Five Bells

Five Bells is the name of both the goblin kingdom in the Forges, and its "capital"—a sprawling underground city built into and around five enormous caverns. The Bells themselves constitute most of the kingdom, along with various smaller settlements in the tunneled-out caves surrounding them.   The caverns called Five Bells are very deep underground, too deep for most other peoples to bother with. They were formed by volcanic activity thousands of years ago; Hewellen will sometimes say that they must therefore have been the first to live in those caverns, back when the magma flowed, but the goblins disagree.   Five Bells is one of the very few unified polities of any size in the Sealands or southern Chadun. It is mostly quite insular; the so-called sea goblins of the Small Coast have nothing to do with Five Bells, and don't even know much about it.

 
Goblin gems

The cooling of the magma pockets that became the Five Bells led eventually to the formation of gems in and around the caverns. These gems are what make Five Bells rich enough to be a kingdom, rather than a hardscrabble collection of underground settlements.   Most of the gems produced from the Five Bells' mines are tourmalines of various kinds, which are therefore sometimes called goblin gems. But there is one ruby mine, whose exact location is a state secret. Five Bells trades these gems with other peoples (e.g. Hewellen and Valni, and through them, surface-dwellers). For protection, trade and other contact with the outside is strictly controlled, which is what led to the establishment of the kingdom in the first place.

 
Social organisation

Like other underground peoples, goblins are neither matriarchal nor patriarchal, but a mixture of both, which in the case of Five Bells has created a political structure that other peoples find peculiar. There is a war-leader who is always male, called the king, and a steward-leader who is always female, called the queen. Occasionally they are equal co-rulers, in which case they are symbolically married to each other. Often, though, only one of them is the "true" ruler (by higher inherited status), in which case the other ruler is in a subordinate, advisory position. In this case they are called either the King and Land-queen (if the king is the true ruler), or the Queen and War-king. If the king and queen aren't equal co-rulers, they are each generally married to other people. Monarchs are decided upon by a combination of being declared heir by the previous monarchs, and being voted upon by the nobility.
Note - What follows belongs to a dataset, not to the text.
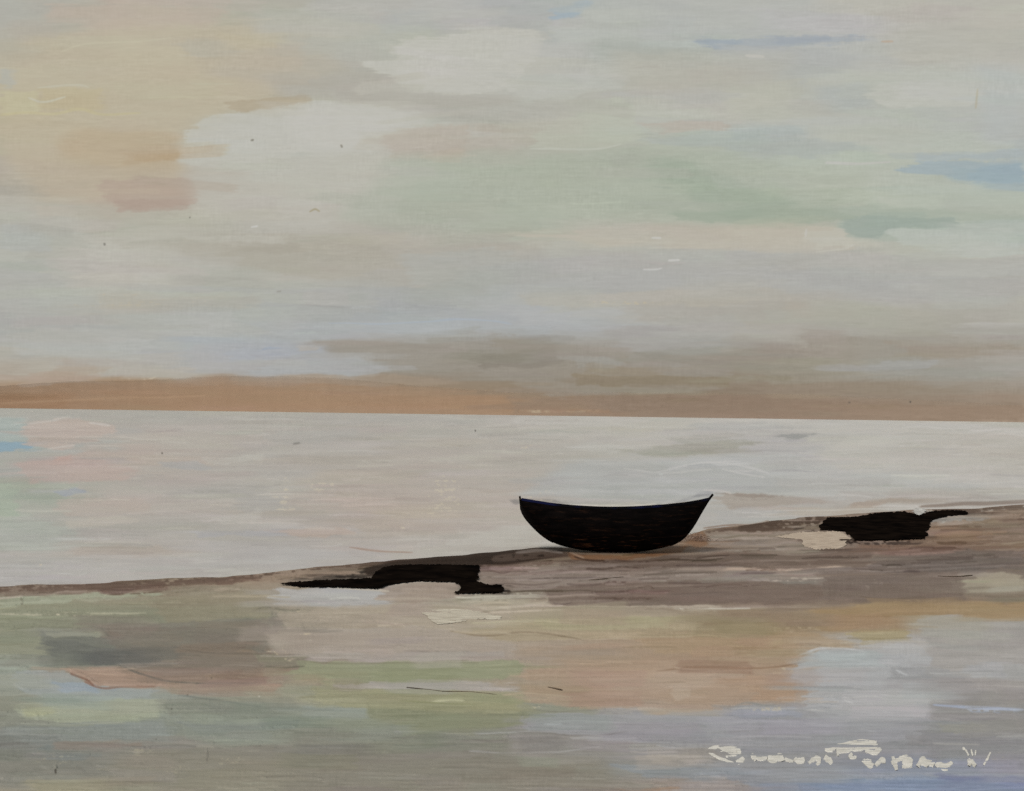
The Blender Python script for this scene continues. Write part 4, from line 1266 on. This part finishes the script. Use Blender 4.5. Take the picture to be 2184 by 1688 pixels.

The goblins of Five Bells consider all this merely the natural order of things, but it does tend to lead to civil war, such as the one they are currently embroiled in.

 
The Civil War

For the past five or ten years, Five Bells has been ruled by a Queen (the monarch) and a War-king (her adviser). The War-king had no desire to be titular monarch himself, but he despises the queen, and also it happened that his own wife had a moderately good claim to the throne. The War-king first attempted a coup, shortly after the queen's ascension; it failed, and the result was civil war, which has escalated to the point that control of the Bells themselves are split between the two factions.   Among other things, the civil war makes some goblins quite nervous about the Five Bells' vulnerability to outside attack. Other peoples in the Forges haven't moved in on Five Bells' gem mines because they're very far underground, and it's just easier to let the goblins do the mining and trade with them. For that matter, nobody else in the area is organised on the same scale as Five Bells; dwarf and orc communities are too small to mount an actual army of any size. The dwarves at least don't even want to. But if Five Bells' capacity for defense is split, who knows who might decide to come raiding from the Higher-Up?